■ **To do**
Extract, unchanged, each line of the listing below from its first line through the line that contains "1.86, 2.15, 2.16, 0, 3.2), G_tint)", inclusive, and nothing else.

■ **Collected data**
=======
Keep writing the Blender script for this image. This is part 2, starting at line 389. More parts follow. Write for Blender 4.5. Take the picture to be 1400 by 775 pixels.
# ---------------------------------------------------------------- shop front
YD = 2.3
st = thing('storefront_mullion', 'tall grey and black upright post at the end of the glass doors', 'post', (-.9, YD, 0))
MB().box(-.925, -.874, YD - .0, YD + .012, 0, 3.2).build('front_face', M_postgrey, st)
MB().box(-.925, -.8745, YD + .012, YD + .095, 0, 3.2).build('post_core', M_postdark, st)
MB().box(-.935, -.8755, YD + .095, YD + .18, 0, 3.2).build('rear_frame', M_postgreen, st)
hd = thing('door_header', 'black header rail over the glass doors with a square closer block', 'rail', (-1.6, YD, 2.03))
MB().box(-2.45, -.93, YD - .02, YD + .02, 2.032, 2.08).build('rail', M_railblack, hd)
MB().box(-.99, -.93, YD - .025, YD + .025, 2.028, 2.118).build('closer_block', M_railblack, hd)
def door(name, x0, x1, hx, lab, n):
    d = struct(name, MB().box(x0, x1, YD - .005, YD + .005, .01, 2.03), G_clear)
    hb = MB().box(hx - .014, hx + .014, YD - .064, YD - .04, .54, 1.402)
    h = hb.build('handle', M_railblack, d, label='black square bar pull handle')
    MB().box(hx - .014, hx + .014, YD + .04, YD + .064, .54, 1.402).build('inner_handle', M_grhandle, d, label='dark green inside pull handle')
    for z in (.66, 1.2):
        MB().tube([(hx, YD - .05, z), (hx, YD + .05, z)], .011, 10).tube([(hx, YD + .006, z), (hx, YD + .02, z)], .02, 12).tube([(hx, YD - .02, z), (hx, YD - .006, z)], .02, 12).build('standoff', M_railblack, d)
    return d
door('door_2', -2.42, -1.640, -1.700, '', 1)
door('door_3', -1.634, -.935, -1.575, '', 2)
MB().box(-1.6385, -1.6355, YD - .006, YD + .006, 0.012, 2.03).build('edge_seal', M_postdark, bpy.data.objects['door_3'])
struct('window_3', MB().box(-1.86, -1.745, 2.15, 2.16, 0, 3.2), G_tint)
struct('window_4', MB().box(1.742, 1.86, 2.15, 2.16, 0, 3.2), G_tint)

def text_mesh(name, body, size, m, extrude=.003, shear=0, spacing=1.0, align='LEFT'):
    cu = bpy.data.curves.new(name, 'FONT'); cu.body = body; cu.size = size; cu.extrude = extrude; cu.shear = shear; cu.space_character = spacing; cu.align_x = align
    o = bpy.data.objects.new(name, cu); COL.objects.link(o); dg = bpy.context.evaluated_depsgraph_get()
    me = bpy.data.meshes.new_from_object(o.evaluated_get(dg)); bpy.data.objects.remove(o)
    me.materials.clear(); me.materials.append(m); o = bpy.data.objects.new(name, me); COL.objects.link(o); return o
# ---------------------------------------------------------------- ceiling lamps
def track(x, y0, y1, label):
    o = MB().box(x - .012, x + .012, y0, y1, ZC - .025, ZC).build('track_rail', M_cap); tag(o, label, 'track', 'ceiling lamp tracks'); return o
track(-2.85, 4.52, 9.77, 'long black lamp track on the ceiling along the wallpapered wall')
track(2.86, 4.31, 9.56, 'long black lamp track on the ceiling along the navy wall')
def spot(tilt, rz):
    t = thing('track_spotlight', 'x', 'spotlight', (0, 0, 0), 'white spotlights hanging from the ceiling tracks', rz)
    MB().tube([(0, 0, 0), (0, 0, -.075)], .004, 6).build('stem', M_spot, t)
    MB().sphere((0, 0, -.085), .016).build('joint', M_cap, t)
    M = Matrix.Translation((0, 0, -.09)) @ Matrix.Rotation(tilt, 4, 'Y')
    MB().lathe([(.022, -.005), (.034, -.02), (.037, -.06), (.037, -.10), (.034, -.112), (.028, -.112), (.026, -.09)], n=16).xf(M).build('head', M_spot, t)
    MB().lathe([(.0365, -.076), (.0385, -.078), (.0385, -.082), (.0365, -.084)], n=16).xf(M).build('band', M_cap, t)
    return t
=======
■ **Full solution**
Keep writing the Blender script for this image. This is part 2, starting at line 389. More parts follow. Write for Blender 4.5. Take the picture to be 1400 by 775 pixels.
# ---------------------------------------------------------------- shop front
YD = 2.3
st = thing('storefront_mullion', 'tall grey and black upright post at the end of the glass doors', 'post', (-.9, YD, 0))
MB().box(-.925, -.874, YD - .0, YD + .012, 0, 3.2).build('front_face', M_postgrey, st)
MB().box(-.925, -.8745, YD + .012, YD + .095, 0, 3.2).build('post_core', M_postdark, st)
MB().box(-.935, -.8755, YD + .095, YD + .18, 0, 3.2).build('rear_frame', M_postgreen, st)
hd = thing('door_header', 'black header rail over the glass doors with a square closer block', 'rail', (-1.6, YD, 2.03))
MB().box(-2.45, -.93, YD - .02, YD + .02, 2.032, 2.08).build('rail', M_railblack, hd)
MB().box(-.99, -.93, YD - .025, YD + .025, 2.028, 2.118).build('closer_block', M_railblack, hd)
def door(name, x0, x1, hx, lab, n):
    d = struct(name, MB().box(x0, x1, YD - .005, YD + .005, .01, 2.03), G_clear)
    hb = MB().box(hx - .014, hx + .014, YD - .064, YD - .04, .54, 1.402)
    h = hb.build('handle', M_railblack, d, label='black square bar pull handle')
    MB().box(hx - .014, hx + .014, YD + .04, YD + .064, .54, 1.402).build('inner_handle', M_grhandle, d, label='dark green inside pull handle')
    for z in (.66, 1.2):
        MB().tube([(hx, YD - .05, z), (hx, YD + .05, z)], .011, 10).tube([(hx, YD + .006, z), (hx, YD + .02, z)], .02, 12).tube([(hx, YD - .02, z), (hx, YD - .006, z)], .02, 12).build('standoff', M_railblack, d)
    return d
door('door_2', -2.42, -1.640, -1.700, '', 1)
door('door_3', -1.634, -.935, -1.575, '', 2)
MB().box(-1.6385, -1.6355, YD - .006, YD + .006, 0.012, 2.03).build('edge_seal', M_postdark, bpy.data.objects['door_3'])
struct('window_3', MB().box(-1.86, -1.745, 2.15, 2.16, 0, 3.2), G_tint)
struct('window_4', MB().box(1.742, 1.86, 2.15, 2.16, 0, 3.2), G_tint)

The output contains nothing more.